— Source records —
========

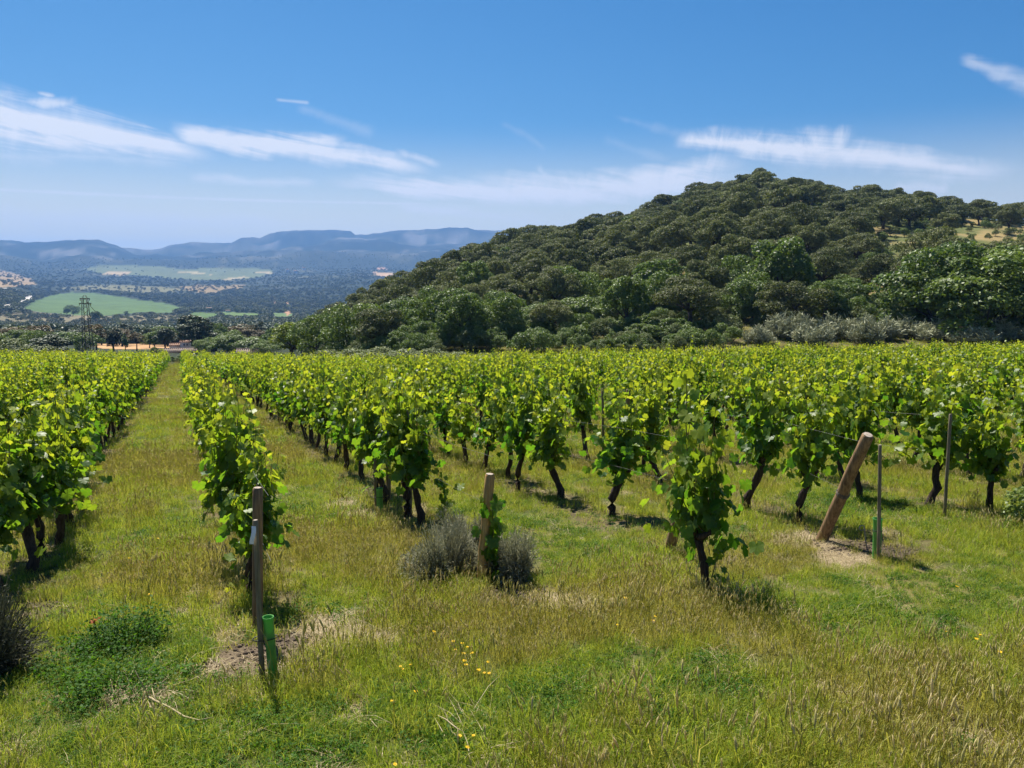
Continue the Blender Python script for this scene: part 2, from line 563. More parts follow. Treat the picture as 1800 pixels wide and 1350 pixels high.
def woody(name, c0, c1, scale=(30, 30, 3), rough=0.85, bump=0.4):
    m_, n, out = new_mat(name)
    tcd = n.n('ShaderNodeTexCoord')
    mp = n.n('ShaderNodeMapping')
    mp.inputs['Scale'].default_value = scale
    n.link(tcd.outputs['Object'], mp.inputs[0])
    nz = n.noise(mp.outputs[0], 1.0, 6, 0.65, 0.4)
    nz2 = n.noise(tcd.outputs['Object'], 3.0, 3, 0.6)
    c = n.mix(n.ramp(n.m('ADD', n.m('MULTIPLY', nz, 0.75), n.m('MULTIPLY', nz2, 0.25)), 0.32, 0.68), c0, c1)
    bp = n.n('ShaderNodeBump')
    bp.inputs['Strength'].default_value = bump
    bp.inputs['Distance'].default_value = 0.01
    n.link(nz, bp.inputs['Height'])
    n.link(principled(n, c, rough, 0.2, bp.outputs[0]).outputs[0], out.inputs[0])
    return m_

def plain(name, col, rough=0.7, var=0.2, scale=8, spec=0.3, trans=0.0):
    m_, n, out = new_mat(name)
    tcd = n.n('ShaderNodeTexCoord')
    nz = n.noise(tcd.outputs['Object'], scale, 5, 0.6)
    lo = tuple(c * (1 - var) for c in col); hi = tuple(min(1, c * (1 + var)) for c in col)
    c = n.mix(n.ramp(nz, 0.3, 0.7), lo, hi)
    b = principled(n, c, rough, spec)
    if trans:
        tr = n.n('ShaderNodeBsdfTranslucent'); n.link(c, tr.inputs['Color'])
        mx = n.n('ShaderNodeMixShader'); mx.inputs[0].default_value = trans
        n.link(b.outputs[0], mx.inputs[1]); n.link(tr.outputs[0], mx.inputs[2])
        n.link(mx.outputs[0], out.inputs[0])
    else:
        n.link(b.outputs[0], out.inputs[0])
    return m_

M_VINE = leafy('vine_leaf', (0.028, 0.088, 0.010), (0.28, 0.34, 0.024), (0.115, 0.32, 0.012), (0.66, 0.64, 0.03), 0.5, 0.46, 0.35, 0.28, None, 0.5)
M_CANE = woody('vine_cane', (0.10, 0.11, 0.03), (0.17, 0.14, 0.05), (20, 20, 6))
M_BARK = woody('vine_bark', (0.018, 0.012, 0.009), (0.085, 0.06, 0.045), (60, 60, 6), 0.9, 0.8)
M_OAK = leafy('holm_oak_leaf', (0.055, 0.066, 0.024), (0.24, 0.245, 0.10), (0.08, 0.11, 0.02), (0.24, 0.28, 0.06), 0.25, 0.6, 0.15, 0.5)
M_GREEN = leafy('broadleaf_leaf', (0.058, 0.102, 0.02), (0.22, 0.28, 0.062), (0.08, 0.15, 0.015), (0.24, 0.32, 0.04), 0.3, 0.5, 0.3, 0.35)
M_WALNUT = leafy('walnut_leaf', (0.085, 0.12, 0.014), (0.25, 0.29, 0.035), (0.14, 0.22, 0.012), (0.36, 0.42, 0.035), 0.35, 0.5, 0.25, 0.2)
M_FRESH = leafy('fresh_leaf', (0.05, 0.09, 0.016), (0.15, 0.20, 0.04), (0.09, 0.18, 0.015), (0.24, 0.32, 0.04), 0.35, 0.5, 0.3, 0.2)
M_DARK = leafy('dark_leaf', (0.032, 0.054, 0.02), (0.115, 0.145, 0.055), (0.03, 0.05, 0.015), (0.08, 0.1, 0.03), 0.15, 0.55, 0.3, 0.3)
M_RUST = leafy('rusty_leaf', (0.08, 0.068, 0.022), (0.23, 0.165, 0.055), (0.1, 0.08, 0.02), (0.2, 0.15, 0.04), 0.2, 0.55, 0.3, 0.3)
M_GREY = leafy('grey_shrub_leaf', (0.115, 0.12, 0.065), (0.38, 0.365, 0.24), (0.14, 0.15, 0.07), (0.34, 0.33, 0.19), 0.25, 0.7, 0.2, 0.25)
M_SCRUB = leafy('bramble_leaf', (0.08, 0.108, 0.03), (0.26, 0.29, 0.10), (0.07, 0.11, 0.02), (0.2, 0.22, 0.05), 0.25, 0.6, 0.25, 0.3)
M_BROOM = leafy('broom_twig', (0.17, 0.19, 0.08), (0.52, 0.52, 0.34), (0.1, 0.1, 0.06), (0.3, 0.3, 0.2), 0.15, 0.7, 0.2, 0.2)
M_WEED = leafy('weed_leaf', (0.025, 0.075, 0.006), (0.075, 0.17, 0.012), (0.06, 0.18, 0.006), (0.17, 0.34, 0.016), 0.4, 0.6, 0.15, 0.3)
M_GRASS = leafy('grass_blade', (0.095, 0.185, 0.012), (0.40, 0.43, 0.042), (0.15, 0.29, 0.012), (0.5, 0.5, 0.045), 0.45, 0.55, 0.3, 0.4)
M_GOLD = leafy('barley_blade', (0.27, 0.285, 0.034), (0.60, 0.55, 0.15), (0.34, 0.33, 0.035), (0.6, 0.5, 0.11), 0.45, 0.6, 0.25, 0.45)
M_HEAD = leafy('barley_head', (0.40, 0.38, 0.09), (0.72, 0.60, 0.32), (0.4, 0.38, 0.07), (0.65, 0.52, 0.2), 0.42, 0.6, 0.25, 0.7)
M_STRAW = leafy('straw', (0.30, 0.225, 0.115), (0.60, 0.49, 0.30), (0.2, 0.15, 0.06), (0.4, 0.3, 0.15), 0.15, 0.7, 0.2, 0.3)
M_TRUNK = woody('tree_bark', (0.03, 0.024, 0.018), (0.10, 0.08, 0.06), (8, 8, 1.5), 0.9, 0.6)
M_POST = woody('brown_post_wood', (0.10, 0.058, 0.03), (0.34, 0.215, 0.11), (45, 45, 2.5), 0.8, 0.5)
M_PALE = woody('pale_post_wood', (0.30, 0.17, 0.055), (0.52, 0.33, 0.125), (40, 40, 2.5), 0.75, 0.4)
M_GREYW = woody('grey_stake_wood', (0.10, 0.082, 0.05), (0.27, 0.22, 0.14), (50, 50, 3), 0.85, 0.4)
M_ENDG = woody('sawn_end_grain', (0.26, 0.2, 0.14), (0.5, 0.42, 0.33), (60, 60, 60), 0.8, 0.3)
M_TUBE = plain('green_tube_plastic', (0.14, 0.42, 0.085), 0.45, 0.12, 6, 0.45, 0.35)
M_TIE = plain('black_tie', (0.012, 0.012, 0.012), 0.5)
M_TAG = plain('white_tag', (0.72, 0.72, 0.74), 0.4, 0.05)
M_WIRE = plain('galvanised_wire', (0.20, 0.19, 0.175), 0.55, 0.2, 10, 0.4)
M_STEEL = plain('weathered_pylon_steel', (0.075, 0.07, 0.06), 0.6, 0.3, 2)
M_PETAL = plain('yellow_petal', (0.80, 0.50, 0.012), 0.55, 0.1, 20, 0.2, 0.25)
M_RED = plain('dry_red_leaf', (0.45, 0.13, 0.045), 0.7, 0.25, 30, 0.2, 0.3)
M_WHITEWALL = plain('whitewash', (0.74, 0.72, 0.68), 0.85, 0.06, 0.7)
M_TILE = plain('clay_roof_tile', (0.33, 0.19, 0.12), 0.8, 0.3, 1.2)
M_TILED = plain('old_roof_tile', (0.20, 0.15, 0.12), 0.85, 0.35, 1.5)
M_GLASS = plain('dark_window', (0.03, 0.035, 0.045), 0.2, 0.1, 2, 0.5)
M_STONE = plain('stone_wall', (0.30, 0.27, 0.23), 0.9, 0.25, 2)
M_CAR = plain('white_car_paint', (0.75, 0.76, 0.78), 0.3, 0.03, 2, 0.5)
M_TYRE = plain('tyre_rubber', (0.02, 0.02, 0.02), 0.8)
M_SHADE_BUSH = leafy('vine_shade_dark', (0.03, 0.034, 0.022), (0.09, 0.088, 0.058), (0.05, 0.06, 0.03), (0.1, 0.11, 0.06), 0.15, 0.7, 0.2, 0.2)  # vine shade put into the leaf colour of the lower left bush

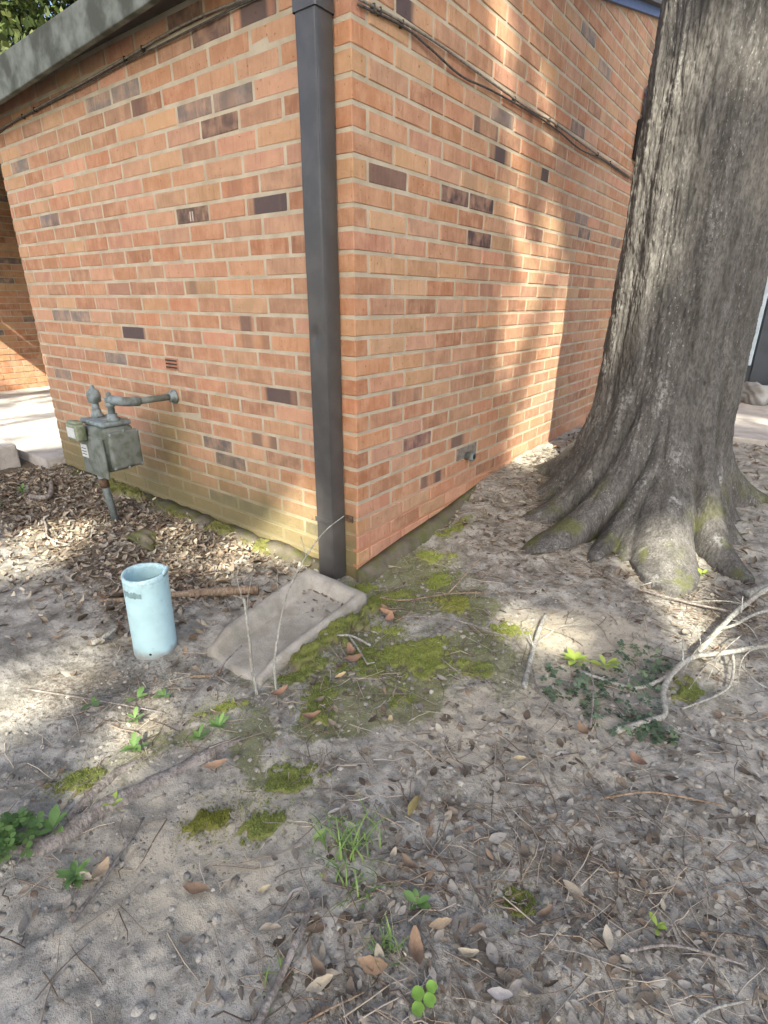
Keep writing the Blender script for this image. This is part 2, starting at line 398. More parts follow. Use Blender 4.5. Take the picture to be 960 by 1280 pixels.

========

Read the entries and select each line where the word "Blender" is found.

— RESULT BELOW —
Continue the Blender Python script for this scene: part 2, from line 563. More parts follow. Treat the picture as 1800 pixels wide and 1350 pixels high.
Keep writing the Blender script for this image. This is part 2, starting at line 398. More parts follow. Use Blender 4.5. Take the picture to be 960 by 1280 pixels.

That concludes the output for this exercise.